**Task**
Return each line of the records holding the string "pixels".

**Information given**
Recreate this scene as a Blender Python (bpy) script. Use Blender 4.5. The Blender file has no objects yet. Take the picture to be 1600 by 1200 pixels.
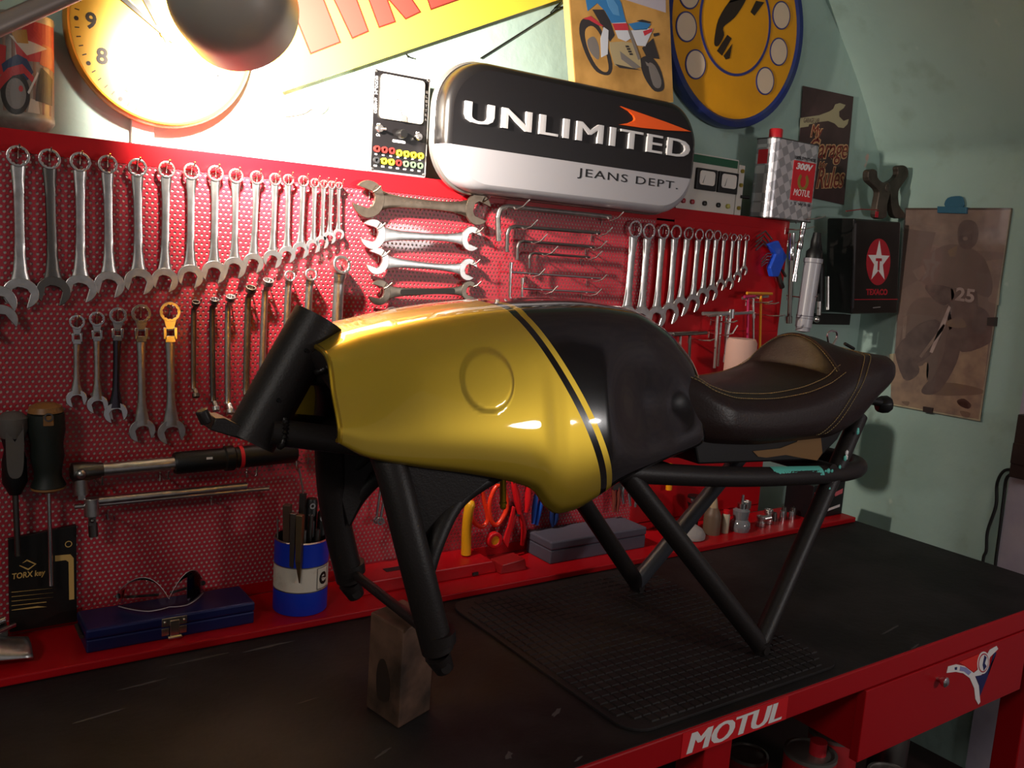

---

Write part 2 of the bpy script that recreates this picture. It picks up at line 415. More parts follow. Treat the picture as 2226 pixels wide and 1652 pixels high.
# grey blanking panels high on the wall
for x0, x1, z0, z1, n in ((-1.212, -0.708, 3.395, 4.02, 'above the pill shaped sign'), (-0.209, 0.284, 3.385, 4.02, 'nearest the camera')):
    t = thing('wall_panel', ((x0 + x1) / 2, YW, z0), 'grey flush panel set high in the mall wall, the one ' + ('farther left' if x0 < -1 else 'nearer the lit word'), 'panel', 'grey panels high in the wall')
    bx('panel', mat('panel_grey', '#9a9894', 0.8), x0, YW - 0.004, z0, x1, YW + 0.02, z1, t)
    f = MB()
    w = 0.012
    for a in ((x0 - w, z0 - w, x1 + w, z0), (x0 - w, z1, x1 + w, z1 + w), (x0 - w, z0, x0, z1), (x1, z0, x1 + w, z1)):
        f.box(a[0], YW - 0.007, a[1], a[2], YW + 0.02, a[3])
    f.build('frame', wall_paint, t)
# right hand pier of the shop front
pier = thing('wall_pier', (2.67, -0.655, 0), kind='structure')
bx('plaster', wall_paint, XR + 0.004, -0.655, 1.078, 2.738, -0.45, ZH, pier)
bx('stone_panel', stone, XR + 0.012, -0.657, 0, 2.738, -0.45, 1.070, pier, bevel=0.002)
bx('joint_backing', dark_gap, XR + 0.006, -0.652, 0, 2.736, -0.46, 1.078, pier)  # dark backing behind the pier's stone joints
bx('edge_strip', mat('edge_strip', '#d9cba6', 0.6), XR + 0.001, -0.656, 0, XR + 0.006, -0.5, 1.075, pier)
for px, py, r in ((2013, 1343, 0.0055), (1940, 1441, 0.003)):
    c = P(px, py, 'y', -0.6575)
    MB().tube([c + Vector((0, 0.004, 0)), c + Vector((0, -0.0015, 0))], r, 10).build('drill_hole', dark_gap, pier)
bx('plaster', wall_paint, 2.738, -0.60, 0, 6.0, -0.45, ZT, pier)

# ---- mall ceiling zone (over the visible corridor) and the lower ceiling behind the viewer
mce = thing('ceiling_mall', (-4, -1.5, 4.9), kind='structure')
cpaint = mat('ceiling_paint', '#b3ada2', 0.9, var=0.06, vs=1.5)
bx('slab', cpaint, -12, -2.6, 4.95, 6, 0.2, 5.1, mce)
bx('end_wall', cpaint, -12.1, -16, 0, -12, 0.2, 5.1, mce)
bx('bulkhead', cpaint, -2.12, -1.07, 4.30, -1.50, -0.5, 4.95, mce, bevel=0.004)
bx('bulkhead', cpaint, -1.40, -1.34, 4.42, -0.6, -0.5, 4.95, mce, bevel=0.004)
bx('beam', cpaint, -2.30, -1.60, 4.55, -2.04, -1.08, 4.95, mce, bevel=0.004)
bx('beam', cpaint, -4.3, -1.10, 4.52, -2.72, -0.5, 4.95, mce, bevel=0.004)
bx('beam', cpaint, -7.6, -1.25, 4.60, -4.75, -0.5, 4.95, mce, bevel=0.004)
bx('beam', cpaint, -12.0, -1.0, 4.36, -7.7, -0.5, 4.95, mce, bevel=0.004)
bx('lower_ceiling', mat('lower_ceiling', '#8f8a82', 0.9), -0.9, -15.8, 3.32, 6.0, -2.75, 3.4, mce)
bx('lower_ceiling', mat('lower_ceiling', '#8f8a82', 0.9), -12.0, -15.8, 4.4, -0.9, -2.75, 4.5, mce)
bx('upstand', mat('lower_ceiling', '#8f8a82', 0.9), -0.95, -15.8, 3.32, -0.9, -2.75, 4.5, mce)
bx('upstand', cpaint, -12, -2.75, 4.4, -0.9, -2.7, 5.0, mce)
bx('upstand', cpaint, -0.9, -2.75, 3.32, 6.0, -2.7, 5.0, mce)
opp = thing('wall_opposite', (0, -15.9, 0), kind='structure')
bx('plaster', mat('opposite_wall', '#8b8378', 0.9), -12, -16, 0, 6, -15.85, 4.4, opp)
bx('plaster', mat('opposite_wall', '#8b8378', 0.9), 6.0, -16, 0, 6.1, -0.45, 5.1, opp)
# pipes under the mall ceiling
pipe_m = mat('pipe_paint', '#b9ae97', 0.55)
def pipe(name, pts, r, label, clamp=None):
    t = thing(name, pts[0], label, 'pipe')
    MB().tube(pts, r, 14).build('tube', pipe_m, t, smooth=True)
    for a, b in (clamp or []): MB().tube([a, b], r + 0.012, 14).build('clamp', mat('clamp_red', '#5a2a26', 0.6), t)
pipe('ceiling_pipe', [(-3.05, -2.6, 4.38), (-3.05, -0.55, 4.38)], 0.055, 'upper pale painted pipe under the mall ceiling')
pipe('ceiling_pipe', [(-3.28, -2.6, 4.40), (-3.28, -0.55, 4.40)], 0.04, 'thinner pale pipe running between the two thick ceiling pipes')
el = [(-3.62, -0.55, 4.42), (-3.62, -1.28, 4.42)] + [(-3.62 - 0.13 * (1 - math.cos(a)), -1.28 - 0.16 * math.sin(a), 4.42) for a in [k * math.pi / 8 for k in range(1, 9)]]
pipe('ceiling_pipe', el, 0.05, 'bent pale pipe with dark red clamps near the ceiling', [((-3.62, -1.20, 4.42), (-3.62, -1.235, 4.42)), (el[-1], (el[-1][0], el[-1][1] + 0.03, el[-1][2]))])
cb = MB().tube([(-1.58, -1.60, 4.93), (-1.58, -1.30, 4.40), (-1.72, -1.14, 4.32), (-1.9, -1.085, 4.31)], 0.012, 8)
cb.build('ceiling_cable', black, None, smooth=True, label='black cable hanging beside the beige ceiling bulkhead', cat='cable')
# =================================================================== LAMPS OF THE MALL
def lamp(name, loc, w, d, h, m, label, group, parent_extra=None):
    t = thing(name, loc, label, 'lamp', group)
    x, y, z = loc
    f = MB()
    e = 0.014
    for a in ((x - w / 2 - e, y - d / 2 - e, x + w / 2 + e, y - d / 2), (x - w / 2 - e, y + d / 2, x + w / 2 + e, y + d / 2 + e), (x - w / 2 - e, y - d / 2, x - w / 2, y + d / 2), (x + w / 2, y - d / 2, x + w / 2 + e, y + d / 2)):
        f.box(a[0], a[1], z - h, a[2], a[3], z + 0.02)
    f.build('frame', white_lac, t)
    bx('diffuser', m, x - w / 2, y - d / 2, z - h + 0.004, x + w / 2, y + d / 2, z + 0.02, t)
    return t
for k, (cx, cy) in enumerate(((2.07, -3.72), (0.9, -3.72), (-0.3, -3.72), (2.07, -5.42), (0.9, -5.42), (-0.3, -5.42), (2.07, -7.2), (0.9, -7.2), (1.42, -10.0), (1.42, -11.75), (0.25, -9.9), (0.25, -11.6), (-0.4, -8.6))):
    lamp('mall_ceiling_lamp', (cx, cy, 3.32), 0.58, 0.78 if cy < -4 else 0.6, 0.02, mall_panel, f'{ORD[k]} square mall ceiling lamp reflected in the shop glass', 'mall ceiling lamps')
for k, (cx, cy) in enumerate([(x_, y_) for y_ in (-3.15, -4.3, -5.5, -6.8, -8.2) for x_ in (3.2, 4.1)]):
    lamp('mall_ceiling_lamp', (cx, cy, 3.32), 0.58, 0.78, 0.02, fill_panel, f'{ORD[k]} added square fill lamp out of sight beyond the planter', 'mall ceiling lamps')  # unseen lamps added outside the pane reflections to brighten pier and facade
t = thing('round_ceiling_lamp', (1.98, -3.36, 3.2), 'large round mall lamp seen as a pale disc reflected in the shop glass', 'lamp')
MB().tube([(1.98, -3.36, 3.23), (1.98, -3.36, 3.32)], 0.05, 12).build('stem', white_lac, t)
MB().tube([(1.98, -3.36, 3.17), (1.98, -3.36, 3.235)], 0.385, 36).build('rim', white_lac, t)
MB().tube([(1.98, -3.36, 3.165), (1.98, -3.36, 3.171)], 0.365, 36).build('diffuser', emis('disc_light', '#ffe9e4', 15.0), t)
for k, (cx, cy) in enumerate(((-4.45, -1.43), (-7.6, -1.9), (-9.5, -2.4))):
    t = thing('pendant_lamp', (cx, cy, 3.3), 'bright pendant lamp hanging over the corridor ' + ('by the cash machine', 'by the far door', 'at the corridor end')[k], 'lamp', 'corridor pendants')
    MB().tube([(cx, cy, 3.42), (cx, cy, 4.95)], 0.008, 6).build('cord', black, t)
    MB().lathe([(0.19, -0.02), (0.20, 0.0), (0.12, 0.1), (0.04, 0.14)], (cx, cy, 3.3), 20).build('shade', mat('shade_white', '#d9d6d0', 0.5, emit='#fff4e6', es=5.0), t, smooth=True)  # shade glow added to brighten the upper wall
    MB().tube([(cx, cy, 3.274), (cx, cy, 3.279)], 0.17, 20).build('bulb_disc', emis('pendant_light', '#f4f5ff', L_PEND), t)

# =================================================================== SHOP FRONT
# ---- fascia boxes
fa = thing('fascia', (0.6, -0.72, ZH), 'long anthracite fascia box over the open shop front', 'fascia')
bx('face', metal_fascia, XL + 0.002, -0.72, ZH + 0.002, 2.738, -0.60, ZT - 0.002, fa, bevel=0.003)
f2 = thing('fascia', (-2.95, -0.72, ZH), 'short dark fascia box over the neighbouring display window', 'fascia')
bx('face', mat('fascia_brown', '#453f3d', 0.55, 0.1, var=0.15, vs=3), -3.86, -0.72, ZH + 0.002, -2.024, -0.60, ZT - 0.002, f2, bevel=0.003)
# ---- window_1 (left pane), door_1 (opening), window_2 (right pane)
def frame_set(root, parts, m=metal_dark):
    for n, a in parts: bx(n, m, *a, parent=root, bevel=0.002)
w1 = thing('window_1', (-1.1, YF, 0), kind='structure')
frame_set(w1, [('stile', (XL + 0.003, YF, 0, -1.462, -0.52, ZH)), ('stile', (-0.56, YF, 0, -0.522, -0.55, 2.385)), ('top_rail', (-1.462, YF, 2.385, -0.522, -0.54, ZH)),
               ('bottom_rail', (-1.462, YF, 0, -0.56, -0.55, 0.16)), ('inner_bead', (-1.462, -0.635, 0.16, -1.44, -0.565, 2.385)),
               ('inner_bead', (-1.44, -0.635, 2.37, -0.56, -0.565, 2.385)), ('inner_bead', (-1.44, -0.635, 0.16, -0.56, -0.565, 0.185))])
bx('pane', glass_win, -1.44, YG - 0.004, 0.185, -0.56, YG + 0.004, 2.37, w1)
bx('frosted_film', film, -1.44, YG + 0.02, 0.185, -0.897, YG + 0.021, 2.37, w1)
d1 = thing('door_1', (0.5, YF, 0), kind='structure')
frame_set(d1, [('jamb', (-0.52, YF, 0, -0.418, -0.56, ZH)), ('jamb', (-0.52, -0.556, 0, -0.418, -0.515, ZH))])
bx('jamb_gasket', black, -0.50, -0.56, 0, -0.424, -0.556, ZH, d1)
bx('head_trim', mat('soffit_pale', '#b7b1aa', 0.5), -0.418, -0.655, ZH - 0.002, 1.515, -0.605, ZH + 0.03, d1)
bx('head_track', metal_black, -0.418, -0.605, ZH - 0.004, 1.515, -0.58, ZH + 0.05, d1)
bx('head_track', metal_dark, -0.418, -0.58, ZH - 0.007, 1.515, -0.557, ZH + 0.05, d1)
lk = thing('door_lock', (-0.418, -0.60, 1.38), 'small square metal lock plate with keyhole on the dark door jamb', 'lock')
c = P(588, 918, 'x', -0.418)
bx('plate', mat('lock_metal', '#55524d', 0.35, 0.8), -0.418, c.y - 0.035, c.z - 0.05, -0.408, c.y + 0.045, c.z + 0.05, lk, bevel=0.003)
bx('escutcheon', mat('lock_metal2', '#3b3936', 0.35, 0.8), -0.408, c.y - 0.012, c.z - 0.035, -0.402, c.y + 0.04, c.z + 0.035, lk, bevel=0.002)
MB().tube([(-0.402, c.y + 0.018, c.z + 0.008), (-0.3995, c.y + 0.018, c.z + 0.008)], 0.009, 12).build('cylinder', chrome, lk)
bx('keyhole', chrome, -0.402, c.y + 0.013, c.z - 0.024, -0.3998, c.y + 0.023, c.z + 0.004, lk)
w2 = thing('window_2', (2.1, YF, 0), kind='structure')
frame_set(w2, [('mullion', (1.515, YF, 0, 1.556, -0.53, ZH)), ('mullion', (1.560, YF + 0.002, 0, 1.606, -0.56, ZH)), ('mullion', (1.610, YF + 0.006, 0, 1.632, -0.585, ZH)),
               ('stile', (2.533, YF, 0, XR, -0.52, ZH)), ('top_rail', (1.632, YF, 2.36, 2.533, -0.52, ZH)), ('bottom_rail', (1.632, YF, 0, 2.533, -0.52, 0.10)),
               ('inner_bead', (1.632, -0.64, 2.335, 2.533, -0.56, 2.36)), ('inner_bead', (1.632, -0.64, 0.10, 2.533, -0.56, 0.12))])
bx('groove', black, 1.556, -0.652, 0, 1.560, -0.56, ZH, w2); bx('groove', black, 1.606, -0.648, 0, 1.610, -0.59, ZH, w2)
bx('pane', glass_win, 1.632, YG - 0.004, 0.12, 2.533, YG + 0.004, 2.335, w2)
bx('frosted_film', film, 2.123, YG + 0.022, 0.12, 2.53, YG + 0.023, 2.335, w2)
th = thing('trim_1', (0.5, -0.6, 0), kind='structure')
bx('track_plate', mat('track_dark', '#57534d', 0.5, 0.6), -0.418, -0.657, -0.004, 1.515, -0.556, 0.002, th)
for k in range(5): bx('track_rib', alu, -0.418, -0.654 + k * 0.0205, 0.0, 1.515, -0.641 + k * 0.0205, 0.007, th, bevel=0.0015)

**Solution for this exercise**
Recreate this scene as a Blender Python (bpy) script. Use Blender 4.5. The Blender file has no objects yet. Take the picture to be 1600 by 1200 pixels.
Write part 2 of the bpy script that recreates this picture. It picks up at line 415. More parts follow. Treat the picture as 2226 pixels wide and 1652 pixels high.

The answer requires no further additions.